Black Hole Growth and Feedback in Isolated ROMULUS25 Dwarf Galaxies

We investigate the effects of massive black hole growth on the structural evolution of dwarf galaxies within the ROMULUS25 cosmological hydrodynamical simulation. We study a sample of 205 central, isolated dwarf galaxies with stellar masses ${M}_{\mathrm{star}}\lt {10}^{10}{M}_{\odot }$ and a central BH. We find that the local M_BH-M_star relation exhibits a high degree of scatter below M_star < 10¹⁰M_⊙, which we use to classify BHs as overmassive or undermassive relative to their host M_star.

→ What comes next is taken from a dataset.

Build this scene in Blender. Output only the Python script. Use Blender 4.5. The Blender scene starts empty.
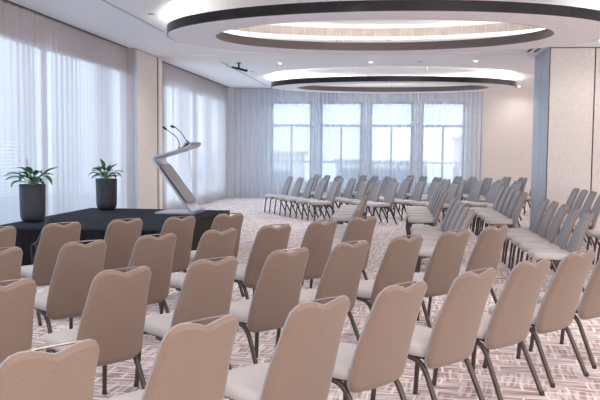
import bpy, bmesh, math, random
from mathutils import Matrix, Vector
random.seed(7)
C = bpy.context.scene.collection
SC = bpy.context.scene

# ------------------------------------------------------------------ camera
EYE = 1.6
cam = bpy.data.cameras.new('camera')
cam.sensor_width = 36.0
cam.lens = 750.0 / 600.0 * 36.0
cam.clip_end = 500
camo = bpy.data.objects.new('camera', cam)
C.objects.link(camo)
rt = (0.9925533771613394, 0.12149886977257159, 0.008707360656802766)
up = (-0.016674421696107077, 0.06471135455278271, 0.9977647038520877)
fw = (-0.12066381871431196, 0.990479916624225, -0.06625539689223754)
camo.matrix_world = Matrix(((rt[0], up[0], -fw[0], 0), (rt[1], up[1], -fw[1], 0),
                            (rt[2], up[2], -fw[2], EYE), (0, 0, 0, 1)))
SC.camera = camo

# ------------------------------------------------------------------ world (overcast daylight) and exposure
W = bpy.data.worlds.new('sky')
SC.world = W
W.use_nodes = True
wn, wl = W.node_tree.nodes, W.node_tree.links
bg = wn['Background']
bg.inputs[0].default_value = (0.80, 0.90, 1.0, 1)
bg.inputs[1].default_value = 0.98
SC.view_settings.view_transform = 'Standard'
SC.view_settings.look = 'None'
SC.view_settings.exposure = 0.74
SC.view_settings.gamma = 1.0
SC.view_settings.use_curve_mapping = False


def area(name, loc, target, sx, sy, power, color):
    l = bpy.data.lights.new(name, 'AREA')
    l.shape = 'RECTANGLE'
    l.size = sx
    l.size_y = sy
    l.energy = power
    l.color = color
    o = bpy.data.objects.new(name, l)
    C.objects.link(o)
    o.location = loc
    d = Vector(target) - Vector(loc)
    o.rotation_euler = d.to_track_quat('-Z', 'Y').to_euler()
    return o


# daylight entering by the window wall and by the far windows, added warm fill lamps at rear and right to brighten room and ceiling
area('window_daylight_left', (-9.0, 12, 2.0), (-1, 12, 3.2), 22, 5.5, 880, (0.66, 0.83, 1.0))
area('window_daylight_far', (-0.6, 33.0, 6.8), (-0.6, 18, 0.3), 12, 3.4, 1500, (0.66, 0.82, 1.0))
area('warm_fill_rear', (3.0, -5.0, 1.9), (0.5, 4, 4.2), 9, 3.0, 460, (1.0, 0.84, 0.78))
area('warm_fill_side', (9.8, 8, 1.9), (0.5, 9, 3.6), 10, 3.0, 165, (1.0, 0.84, 0.78))
area('warm_fill_far_side', (7.4, 20.5, 3.2), (1.5, 21.5, 1.4), 5, 1.8, 110, (1.0, 0.86, 0.80))


def spot(x, y, power, color=(1.0, 0.93, 0.88)):
    l = bpy.data.lights.new('downlight_beam', 'SPOT')
    l.energy = power
    l.color = color if y < 17 or x > 3 else (0.86, 0.93, 1.0)
    l.spot_size = math.radians(150)
    l.spot_blend = 1.0
    l.shadow_soft_size = 0.05
    o = bpy.data.objects.new('downlight_beam', l)
    C.objects.link(o)
    o.location = (x, y, 3.62)
    return o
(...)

Within isolated dwarf galaxies, only 8% of undermassive BHs ever undergo a BH merger, while 95% of overmassive BHs grow through a mixture of BH mergers and accretion. We find that isolated dwarf galaxies that host overmassive BHs also follow different evolutionary tracks relative to their undermassive BH counterparts, building up their stars and dark matter earlier and experiencing star formation suppression starting around z = 2. By z = 0.05, overmassive BH hosts above M_star > 10⁹M_⊙ are more likely to exhibit lower central stellar mass density, lower H I gas content, and lower star formation rates than their undermassive BH counterparts. Our results suggest that overmassive BHs in isolated galaxies above M_star > 10⁹M_⊙ are capable of driving feedback, in many cases suppressing and even quenching star formation by late times.